Dönüşe geçiyoruz. Bizimkileri alıp Can Abileri arayacağız. Yol üzerinde bizimkilere denk geliyoruz. Aslında bu da kötü, yanımızdan geçip gidebilirlerdi yada bizden az önce geçmiş olabilirlerdi. Tekrar aynı yerlere gidiyoruz. Yoklar. Erdem koşarak gelerek onları otoparkta bulduklarını söylüyor. Soyulmuşlar…
Olay şöyle olmuş. Kalabalık bir turist kafilesi meydana gelince bir tip bizim karı kocanın arasına oturmuş. Can Abi uzaklaştırınca kalkıp onun yanına oturmuş. Bizimkiler dalınca da çantalarından cüzdanlarını alıp götürmüş. Nakitler, kredi kartları hep gitmiş.
Oia da polis yok, karakol hiç yok. Dakikalarca otoparktan çıkmayı bekleyip adanın merkezi Thira’ya gidip karakolda zabıt tutturuyoruz. Biz tek değiliz. Thira’da bir kapkaç fırtınası esip geçmiş, ilk gelenler biziz. Sırada sıkıntılı olan tek biziz. Diğerleri sigortalarının kayıplarını karşılayacaklarını söylüyorlar rahatça.
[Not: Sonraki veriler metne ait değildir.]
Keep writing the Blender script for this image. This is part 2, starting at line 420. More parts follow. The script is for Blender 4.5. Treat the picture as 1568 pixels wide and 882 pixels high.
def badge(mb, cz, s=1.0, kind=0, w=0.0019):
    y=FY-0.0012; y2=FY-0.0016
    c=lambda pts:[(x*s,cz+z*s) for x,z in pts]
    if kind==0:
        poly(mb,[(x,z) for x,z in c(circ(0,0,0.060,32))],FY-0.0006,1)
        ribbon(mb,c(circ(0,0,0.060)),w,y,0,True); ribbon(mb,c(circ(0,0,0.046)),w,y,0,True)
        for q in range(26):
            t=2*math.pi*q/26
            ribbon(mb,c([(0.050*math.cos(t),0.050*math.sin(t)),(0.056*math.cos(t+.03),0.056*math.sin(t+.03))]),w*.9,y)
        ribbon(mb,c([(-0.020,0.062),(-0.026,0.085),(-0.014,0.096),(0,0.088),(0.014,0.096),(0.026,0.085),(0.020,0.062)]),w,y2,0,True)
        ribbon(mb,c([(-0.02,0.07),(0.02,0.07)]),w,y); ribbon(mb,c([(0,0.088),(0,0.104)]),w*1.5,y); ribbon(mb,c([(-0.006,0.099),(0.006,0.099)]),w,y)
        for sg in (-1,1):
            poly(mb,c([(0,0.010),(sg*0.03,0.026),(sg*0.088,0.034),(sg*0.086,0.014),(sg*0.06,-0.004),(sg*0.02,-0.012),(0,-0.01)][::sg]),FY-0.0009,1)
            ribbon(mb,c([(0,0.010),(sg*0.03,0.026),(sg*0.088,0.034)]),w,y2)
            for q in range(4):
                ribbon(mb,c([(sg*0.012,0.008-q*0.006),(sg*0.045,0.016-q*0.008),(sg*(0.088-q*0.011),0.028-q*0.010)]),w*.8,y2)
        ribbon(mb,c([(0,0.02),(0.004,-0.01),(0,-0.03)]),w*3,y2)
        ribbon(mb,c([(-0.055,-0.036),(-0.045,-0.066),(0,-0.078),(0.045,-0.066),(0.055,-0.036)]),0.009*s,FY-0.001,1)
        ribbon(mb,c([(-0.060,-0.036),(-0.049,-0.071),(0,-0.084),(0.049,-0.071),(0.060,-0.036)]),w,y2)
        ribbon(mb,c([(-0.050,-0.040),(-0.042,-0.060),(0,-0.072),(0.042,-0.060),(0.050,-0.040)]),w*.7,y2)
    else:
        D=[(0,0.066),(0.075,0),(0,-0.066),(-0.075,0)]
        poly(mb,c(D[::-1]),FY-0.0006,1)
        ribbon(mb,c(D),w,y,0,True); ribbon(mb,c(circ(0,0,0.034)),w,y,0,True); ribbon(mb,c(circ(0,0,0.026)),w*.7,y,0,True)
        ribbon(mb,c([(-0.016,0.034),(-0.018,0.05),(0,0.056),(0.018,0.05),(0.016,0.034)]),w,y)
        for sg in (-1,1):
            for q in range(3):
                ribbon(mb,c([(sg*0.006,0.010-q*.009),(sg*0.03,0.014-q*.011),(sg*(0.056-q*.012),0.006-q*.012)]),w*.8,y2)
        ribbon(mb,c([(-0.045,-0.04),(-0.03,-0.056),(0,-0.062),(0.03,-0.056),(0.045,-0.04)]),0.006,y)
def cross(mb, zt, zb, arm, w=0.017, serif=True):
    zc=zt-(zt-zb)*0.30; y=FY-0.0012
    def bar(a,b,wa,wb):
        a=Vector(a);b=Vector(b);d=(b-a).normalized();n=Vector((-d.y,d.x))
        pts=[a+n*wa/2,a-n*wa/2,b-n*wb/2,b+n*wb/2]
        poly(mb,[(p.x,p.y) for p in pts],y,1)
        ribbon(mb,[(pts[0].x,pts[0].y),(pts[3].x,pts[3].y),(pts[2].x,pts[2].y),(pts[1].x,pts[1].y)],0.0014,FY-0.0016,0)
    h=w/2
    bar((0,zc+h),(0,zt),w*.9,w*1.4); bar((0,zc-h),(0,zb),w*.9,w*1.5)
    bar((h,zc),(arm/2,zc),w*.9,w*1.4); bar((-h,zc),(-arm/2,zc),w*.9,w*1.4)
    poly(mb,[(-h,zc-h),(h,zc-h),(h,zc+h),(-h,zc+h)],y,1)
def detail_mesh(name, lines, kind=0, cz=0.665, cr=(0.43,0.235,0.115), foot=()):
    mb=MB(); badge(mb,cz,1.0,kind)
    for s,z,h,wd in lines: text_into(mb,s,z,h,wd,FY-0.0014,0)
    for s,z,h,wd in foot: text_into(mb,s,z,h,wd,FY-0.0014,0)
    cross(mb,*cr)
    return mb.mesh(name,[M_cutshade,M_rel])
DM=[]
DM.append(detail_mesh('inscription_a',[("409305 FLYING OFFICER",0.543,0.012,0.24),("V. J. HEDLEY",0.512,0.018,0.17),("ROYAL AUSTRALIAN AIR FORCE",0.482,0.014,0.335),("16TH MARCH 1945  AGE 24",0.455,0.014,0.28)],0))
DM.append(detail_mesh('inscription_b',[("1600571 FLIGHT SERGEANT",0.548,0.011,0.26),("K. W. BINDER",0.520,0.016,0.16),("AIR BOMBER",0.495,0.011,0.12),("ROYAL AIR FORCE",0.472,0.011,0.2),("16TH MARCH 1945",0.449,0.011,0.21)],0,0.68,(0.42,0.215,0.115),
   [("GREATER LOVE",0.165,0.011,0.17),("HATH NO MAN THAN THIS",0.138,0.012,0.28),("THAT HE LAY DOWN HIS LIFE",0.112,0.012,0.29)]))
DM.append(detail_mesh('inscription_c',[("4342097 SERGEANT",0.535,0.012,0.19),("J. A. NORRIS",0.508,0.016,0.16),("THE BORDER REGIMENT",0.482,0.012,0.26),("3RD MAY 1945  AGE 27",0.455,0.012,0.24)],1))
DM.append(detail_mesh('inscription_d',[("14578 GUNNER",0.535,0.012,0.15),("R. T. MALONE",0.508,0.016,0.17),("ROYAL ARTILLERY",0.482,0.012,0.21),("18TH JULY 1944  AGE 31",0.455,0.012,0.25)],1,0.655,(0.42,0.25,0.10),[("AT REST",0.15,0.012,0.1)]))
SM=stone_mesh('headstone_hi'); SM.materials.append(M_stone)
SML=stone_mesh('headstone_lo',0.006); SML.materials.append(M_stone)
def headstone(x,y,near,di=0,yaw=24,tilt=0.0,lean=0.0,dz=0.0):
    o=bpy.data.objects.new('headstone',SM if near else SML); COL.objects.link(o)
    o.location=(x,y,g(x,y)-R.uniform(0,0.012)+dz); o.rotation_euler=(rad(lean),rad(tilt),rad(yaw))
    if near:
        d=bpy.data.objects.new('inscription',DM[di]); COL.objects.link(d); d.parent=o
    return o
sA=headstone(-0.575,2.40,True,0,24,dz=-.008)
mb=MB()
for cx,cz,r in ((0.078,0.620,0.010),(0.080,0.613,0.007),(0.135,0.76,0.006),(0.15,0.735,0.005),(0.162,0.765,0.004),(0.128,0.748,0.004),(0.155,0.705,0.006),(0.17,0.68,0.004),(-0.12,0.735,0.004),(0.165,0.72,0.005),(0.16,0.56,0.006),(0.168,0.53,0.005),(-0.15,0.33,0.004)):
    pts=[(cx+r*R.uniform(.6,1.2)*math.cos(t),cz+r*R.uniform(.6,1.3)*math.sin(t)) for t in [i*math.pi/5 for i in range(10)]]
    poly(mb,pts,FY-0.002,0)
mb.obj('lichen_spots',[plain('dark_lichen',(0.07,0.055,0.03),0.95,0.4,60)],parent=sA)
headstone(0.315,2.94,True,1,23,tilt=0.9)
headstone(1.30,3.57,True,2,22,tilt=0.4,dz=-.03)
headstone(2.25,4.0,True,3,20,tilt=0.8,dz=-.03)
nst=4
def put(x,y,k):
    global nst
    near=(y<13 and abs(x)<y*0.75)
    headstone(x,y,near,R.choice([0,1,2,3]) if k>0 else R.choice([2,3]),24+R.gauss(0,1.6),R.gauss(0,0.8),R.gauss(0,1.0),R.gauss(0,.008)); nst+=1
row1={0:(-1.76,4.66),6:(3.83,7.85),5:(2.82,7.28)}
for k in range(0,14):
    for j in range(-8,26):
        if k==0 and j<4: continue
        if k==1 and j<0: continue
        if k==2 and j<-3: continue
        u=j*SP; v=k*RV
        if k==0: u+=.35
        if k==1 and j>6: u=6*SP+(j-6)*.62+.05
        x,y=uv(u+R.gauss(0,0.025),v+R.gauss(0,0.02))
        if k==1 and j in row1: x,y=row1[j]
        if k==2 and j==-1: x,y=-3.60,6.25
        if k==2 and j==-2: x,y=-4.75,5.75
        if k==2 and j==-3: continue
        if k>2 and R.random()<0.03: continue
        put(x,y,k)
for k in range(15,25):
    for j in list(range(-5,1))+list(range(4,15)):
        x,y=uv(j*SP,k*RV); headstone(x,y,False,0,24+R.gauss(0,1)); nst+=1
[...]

Odanın hemen yanında demir parmaklıkların ardındaki nezarethane ise dolu. Biz mülteci sanıyoruz ama kapkaççı yada hap satıcılarıymış bunlar.
Zabıtların dolduruluşu sırasında polisle konuşup yarınki grevi soruyorum. “Ne zaman biter?” sorumun cevabı “haklarını ne zaman alırlarsa” şeklinde oluyor. Yarın da bitebilirmiş iki ay da sürebilirmiş.
Şoka giriyorum. İşi bitirir bitirmez limana iniyoruz arabayla. Ana baba günü. Messi’ye benzeyen sevimli bir çocuğa soruyorum. “Bir görevli gördüm, konuşmaya çalıştım” diyor. Rivayete göre bir gemi gelip millet alacakmış. Gelmeyebilirmiş de. “Gelmezse ne yapacaksın?” diyorum, limanda yatacaklarmış. Ortalık iyiden iyiye Türkçe konuşan Suriyeliyle de dolu. Onlar da bir şey bilmiyor. Kös kös dönüyoruz.
Otele vardığımızda Yanni Abi delikanlılığın kitabının Yunanca versiyonunu okuyor adeta. Elinde ki boş olan tek odaya doluşun, isteyen havuzun etrafında da yatar diyor. Fiyatı dokuz ay öncesinin fiyatı. 27 euro. Öteki odaya gelen olmazsa oraya da doluşabiliyoruz. Orası kaç para mı? Dokuz ay öncesinin fiyatı. Çaresizliğimizden istifade edip kol gibi geçirecekken adam dönemin en ucuz fiyatını bize teklif ediyor.